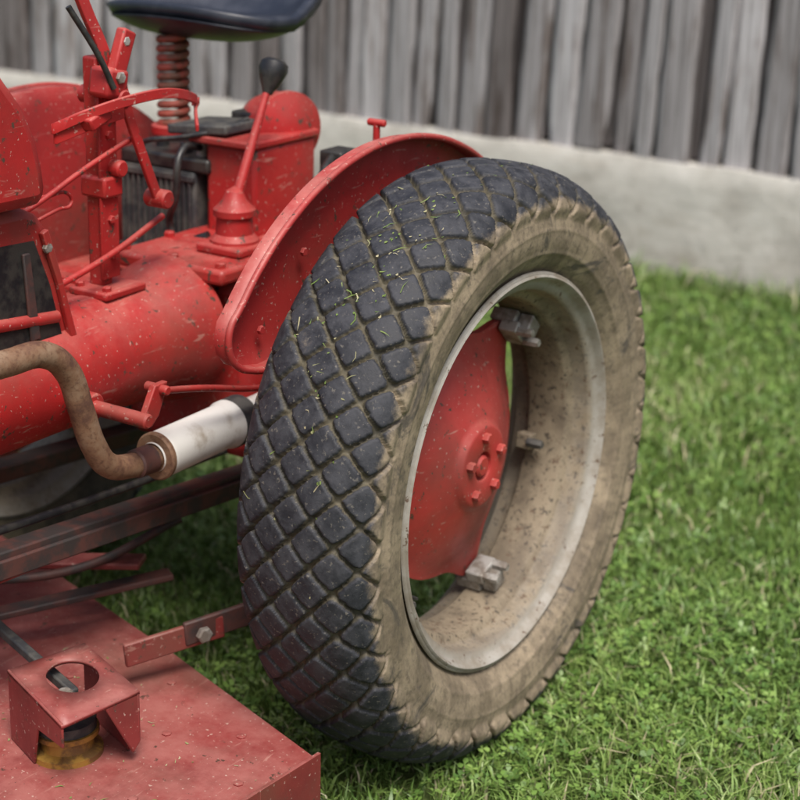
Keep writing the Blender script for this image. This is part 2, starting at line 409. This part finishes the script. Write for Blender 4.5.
box("pedal_pad",(-.80,-.24,.76),(.09,.06,.012),RED,tractor,rot=(R(25),0,0)); rod("pedal_arm",(-.80,-.24,.75),(-.76,-.10,.70),.01,RED,tractor)
box("battery",(-.757,.19,.815),(.185,.18,.175),GREYB,tractor,bev=.006)
for i in range(13):
    box("battery_rib_%d"%i,(-.84+i*.0138,.098,.815),(.0055,.006,.150),GREYB,tractor,bev=.001)
for i in range(2):
    box("battery_band_%d"%i,(-.757,.097,.74+.15*i),(.188,.010,.012),GREYB,tractor,bev=.002)
box("battery_lid",(-.74,.20,.915),(.215,.20,.028),BLACK,tractor,bev=.006)
for i in range(3): rod("battery_cap_%d"%i,(-.80+.06*i,.17,.925),(-.80+.06*i,.17,.942),.013,BLACK,tractor)
rod("battery_terminal",(-.67,.13,.925),(-.67,.13,.955),.010,STEEL,tractor)
pipe("battery_cable",[(-.67,.13,.945),(-.66,.06,.95),(-.66,.04,.87),(-.69,.06,.80),(-.62,.04,.76),(-.55,.12,.80)],.007,BLACK,tractor)
pipe("battery_cable_2",[(-.85,.12,.90),(-.86,.06,.83),(-.85,.05,.76),(-.74,.02,.745),(-.60,.06,.80)],.009,BLACK,tractor)
pipe("battery_cable_3",[(-.80,.11,.93),(-.74,.06,.96),(-.68,.08,.97),(-.62,.12,.985),(-.60,.18,1.0)],.005,BLACK,tractor)
box("tool_box",(-.588,.205,.86),(.115,.19,.20),RED,tractor,bev=.008)
box("tool_box_lid",(-.60,.20,.967),(.15,.21,.014),RED,tractor,bev=.004)
box("tool_box_tray",(-.66,.16,.983),(.14,.12,.018),GREYB,tractor,rot=(0,R(-5),0))
box("regulator",(-.63,.24,.99),(.07,.06,.03),BLACK,tractor)
lathe("rear_lamp_shell",(-.68,.30,.975),(-.53,.24,.975),[(0,0),(.0,.030),(.03,.05),(.07,.064),(.115,.068),(.12,.072),(.130,.072),(.133,.062),(.145,.03),(.148,0)],RED,tractor,40)
rod("rear_lamp_stem",(-.60,.27,.91),(-.60,.27,.80),.013,RED,tractor)
box("tap_bracket",(-.31,.17,.92),(.03,.05,.12),RED,tractor)
rod("tap_stem",(-.30,.16,.95),(-.30,.16,1.03),.0065,RED,tractor); rod("tap_handle",(-.318,.16,1.03),(-.282,.16,1.03),.0065,RED,tractor)
box("side_bracket",(-.42,.22,.90),(.05,.06,.12),BLACK,tractor); pipe("side_hose",[(-.42,.20,.95),(-.40,.14,.93),(-.41,.10,.86),(-.44,.12,.80)],.008,BLACK,tractor)
# seat + spring
sp=[]
for i in range(0,261):
    a=i/261*2*math.pi*10.5; sp.append((-.838+.026*math.cos(a),.25+.026*math.sin(a),.945+.19*i/261))
cu=bpy.data.curves.new("seat_spring",'CURVE'); cu.dimensions='3D'; cu.bevel_depth=.0074; cu.bevel_resolution=4
s=cu.splines.new('POLY'); s.points.add(len(sp)-1)
for p,q in zip(s.points,sp): p.co=(*q,1)
o=bpy.data.objects.new("seat_spring",cu); sc.collection.objects.link(o); o.parent=tractor; cu.materials.append(SPR)
def seat():
    bm=bmesh.new(); nu,nv=26,48; cx,cy=-.80,.32
    top=[]
    for i in range(nu+1):
        rr=i/nu; row=[]
        for j in range(nv):
            a=2*math.pi*j/nv; ex=.212; ey=.18*(1+.12*math.sin(a))
            x=cx+ex*rr*math.copysign(abs(math.cos(a))**.85,math.cos(a)); y=cy+ey*rr*math.copysign(abs(math.sin(a))**.9,math.sin(a))
            z=1.146+.055*rr**3.0 +(.10*max(0,math.sin(a))*rr**4) -.012*math.cos(2*a)*rr*rr
            if rr>.93: z-=.018*(rr-.93)/.07
            row.append(bm.verts.new((x,y,z)))
            if i==0: break
        top.append(row)
    for a,b in zip(top,top[1:]):
        for j in range(nv):
            k=(j+1)%nv
            bm.faces.new((a[0],b[j],b[k]) if len(a)==1 else (a[j],b[j],b[k],a[k]))
    bmesh.ops.recalc_face_normals(bm,faces=bm.faces)
    me=bpy.data.meshes.new("seat"); bm.to_mesh(me); bm.free()
    t=NT("seat_vinyl"); t.set(col=t.mix(t.step(t.noise(15,5),.4,.7),(.018,.022,.034),(.04,.045,.06)),rough=.38); t.bump(t.noise(200,3),.2,.001)
    o=link("seat",me,t.m,tractor,True,0,70); s=o.modifiers.new("s",'SOLIDIFY'); s.thickness=.028
seat()
rod("seat_support",(-.838,.25,.935),(-.838,.25,.955),.045,RED,tractor)
rod("seat_arm",(-.838,.25,.94),(-.75,.45,.80),.018,RED,tractor)
# lever post on the torque tube
box("post_foot",(XB,-.27,.780),(.085,.10,.014),RED,tractor,bev=.004)
for dx in (-.03,.03):
    bolt("post_bolt",(XB+dx,-.305,.786),(0,0,1),.008,RED,tractor,.009)
box("lever_post",(XB-.012,-.272,.975),(.030,.026,.38),RED,tractor,bev=.004)
box("lever_post_web",(XB+.010,-.272,.965),(.006,.042,.33),RED,tractor,bev=.002)
box("lever_post_collar",(XB-.004,-.272,.955),(.054,.046,.035),RED,tractor,bev=.005)
rod("post_pivot",(XB-.05,-.262,1.10),(XB+.045,-.262,1.10),.015,RED,tractor)
rod("post_pivot_low",(XB-.03,-.262,.985),(XB+.035,-.262,.985),.014,RED,tractor)
for z in (.84,.90,1.04): bolt("post_rivet",(XB+.013,-.272,z),(1,0,0),.007,RED,tractor,.006)
strap("quadrant",[(XB-.01,-.375,1.06),(XB+.035,-.34,1.085),(XB+.06,-.28,1.10),(XB+.07,-.21,1.105),(XB+.06,-.14,1.095),(XB+.03,-.07,1.075),(XB+.00,-.04,1.065)],(0,0,.017),(.006,.002,0),RED,tractor)
strap("quadrant_inner",[(XB-.01,-.37,1.045),(XB+.03,-.33,1.068),(XB+.045,-.27,1.08)],(0,.0,.02),(.006,.002,0),RED,tractor)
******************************
Exercise goal: Copy out all the data exactly; skip the pictures.

Result for this task:
Keep writing the Blender script for this image. This is part 2, starting at line 409. This part finishes the script. Write for Blender 4.5.
box("pedal_pad",(-.80,-.24,.76),(.09,.06,.012),RED,tractor,rot=(R(25),0,0)); rod("pedal_arm",(-.80,-.24,.75),(-.76,-.10,.70),.01,RED,tractor)
box("battery",(-.757,.19,.815),(.185,.18,.175),GREYB,tractor,bev=.006)
for i in range(13):
    box("battery_rib_%d"%i,(-.84+i*.0138,.098,.815),(.0055,.006,.150),GREYB,tractor,bev=.001)
for i in range(2):
    box("battery_band_%d"%i,(-.757,.097,.74+.15*i),(.188,.010,.012),GREYB,tractor,bev=.002)
box("battery_lid",(-.74,.20,.915),(.215,.20,.028),BLACK,tractor,bev=.006)
for i in range(3): rod("battery_cap_%d"%i,(-.80+.06*i,.17,.925),(-.80+.06*i,.17,.942),.013,BLACK,tractor)
rod("battery_terminal",(-.67,.13,.925),(-.67,.13,.955),.010,STEEL,tractor)
pipe("battery_cable",[(-.67,.13,.945),(-.66,.06,.95),(-.66,.04,.87),(-.69,.06,.80),(-.62,.04,.76),(-.55,.12,.80)],.007,BLACK,tractor)
pipe("battery_cable_2",[(-.85,.12,.90),(-.86,.06,.83),(-.85,.05,.76),(-.74,.02,.745),(-.60,.06,.80)],.009,BLACK,tractor)
pipe("battery_cable_3",[(-.80,.11,.93),(-.74,.06,.96),(-.68,.08,.97),(-.62,.12,.985),(-.60,.18,1.0)],.005,BLACK,tractor)
box("tool_box",(-.588,.205,.86),(.115,.19,.20),RED,tractor,bev=.008)
box("tool_box_lid",(-.60,.20,.967),(.15,.21,.014),RED,tractor,bev=.004)
box("tool_box_tray",(-.66,.16,.983),(.14,.12,.018),GREYB,tractor,rot=(0,R(-5),0))
box("regulator",(-.63,.24,.99),(.07,.06,.03),BLACK,tractor)
lathe("rear_lamp_shell",(-.68,.30,.975),(-.53,.24,.975),[(0,0),(.0,.030),(.03,.05),(.07,.064),(.115,.068),(.12,.072),(.130,.072),(.133,.062),(.145,.03),(.148,0)],RED,tractor,40)
rod("rear_lamp_stem",(-.60,.27,.91),(-.60,.27,.80),.013,RED,tractor)
box("tap_bracket",(-.31,.17,.92),(.03,.05,.12),RED,tractor)
rod("tap_stem",(-.30,.16,.95),(-.30,.16,1.03),.0065,RED,tractor); rod("tap_handle",(-.318,.16,1.03),(-.282,.16,1.03),.0065,RED,tractor)
box("side_bracket",(-.42,.22,.90),(.05,.06,.12),BLACK,tractor); pipe("side_hose",[(-.42,.20,.95),(-.40,.14,.93),(-.41,.10,.86),(-.44,.12,.80)],.008,BLACK,tractor)
# seat + spring
sp=[]
for i in range(0,261):
    a=i/261*2*math.pi*10.5; sp.append((-.838+.026*math.cos(a),.25+.026*math.sin(a),.945+.19*i/261))
cu=bpy.data.curves.new("seat_spring",'CURVE'); cu.dimensions='3D'; cu.bevel_depth=.0074; cu.bevel_resolution=4
s=cu.splines.new('POLY'); s.points.add(len(sp)-1)
for p,q in zip(s.points,sp): p.co=(*q,1)
o=bpy.data.objects.new("seat_spring",cu); sc.collection.objects.link(o); o.parent=tractor; cu.materials.append(SPR)
def seat():
    bm=bmesh.new(); nu,nv=26,48; cx,cy=-.80,.32
    top=[]
    for i in range(nu+1):
        rr=i/nu; row=[]
        for j in range(nv):
            a=2*math.pi*j/nv; ex=.212; ey=.18*(1+.12*math.sin(a))
            x=cx+ex*rr*math.copysign(abs(math.cos(a))**.85,math.cos(a)); y=cy+ey*rr*math.copysign(abs(math.sin(a))**.9,math.sin(a))
            z=1.146+.055*rr**3.0 +(.10*max(0,math.sin(a))*rr**4) -.012*math.cos(2*a)*rr*rr
            if rr>.93: z-=.018*(rr-.93)/.07
            row.append(bm.verts.new((x,y,z)))
            if i==0: break
        top.append(row)
    for a,b in zip(top,top[1:]):
        for j in range(nv):
            k=(j+1)%nv
            bm.faces.new((a[0],b[j],b[k]) if len(a)==1 else (a[j],b[j],b[k],a[k]))
    bmesh.ops.recalc_face_normals(bm,faces=bm.faces)
    me=bpy.data.meshes.new("seat"); bm.to_mesh(me); bm.free()
    t=NT("seat_vinyl"); t.set(col=t.mix(t.step(t.noise(15,5),.4,.7),(.018,.022,.034),(.04,.045,.06)),rough=.38); t.bump(t.noise(200,3),.2,.001)
    o=link("seat",me,t.m,tractor,True,0,70); s=o.modifiers.new("s",'SOLIDIFY'); s.thickness=.028
seat()
rod("seat_support",(-.838,.25,.935),(-.838,.25,.955),.045,RED,tractor)
rod("seat_arm",(-.838,.25,.94),(-.75,.45,.80),.018,RED,tractor)
# lever post on the torque tube
box("post_foot",(XB,-.27,.780),(.085,.10,.014),RED,tractor,bev=.004)
for dx in (-.03,.03):
    bolt("post_bolt",(XB+dx,-.305,.786),(0,0,1),.008,RED,tractor,.009)
box("lever_post",(XB-.012,-.272,.975),(.030,.026,.38),RED,tractor,bev=.004)
box("lever_post_web",(XB+.010,-.272,.965),(.006,.042,.33),RED,tractor,bev=.002)
box("lever_post_collar",(XB-.004,-.272,.955),(.054,.046,.035),RED,tractor,bev=.005)
rod("post_pivot",(XB-.05,-.262,1.10),(XB+.045,-.262,1.10),.015,RED,tractor)
rod("post_pivot_low",(XB-.03,-.262,.985),(XB+.035,-.262,.985),.014,RED,tractor)
for z in (.84,.90,1.04): bolt("post_rivet",(XB+.013,-.272,z),(1,0,0),.007,RED,tractor,.006)
strap("quadrant",[(XB-.01,-.375,1.06),(XB+.035,-.34,1.085),(XB+.06,-.28,1.10),(XB+.07,-.21,1.105),(XB+.06,-.14,1.095),(XB+.03,-.07,1.075),(XB+.00,-.04,1.065)],(0,0,.017),(.006,.002,0),RED,tractor)
strap("quadrant_inner",[(XB-.01,-.37,1.045),(XB+.03,-.33,1.068),(XB+.045,-.27,1.08)],(0,.0,.02),(.006,.002,0),RED,tractor)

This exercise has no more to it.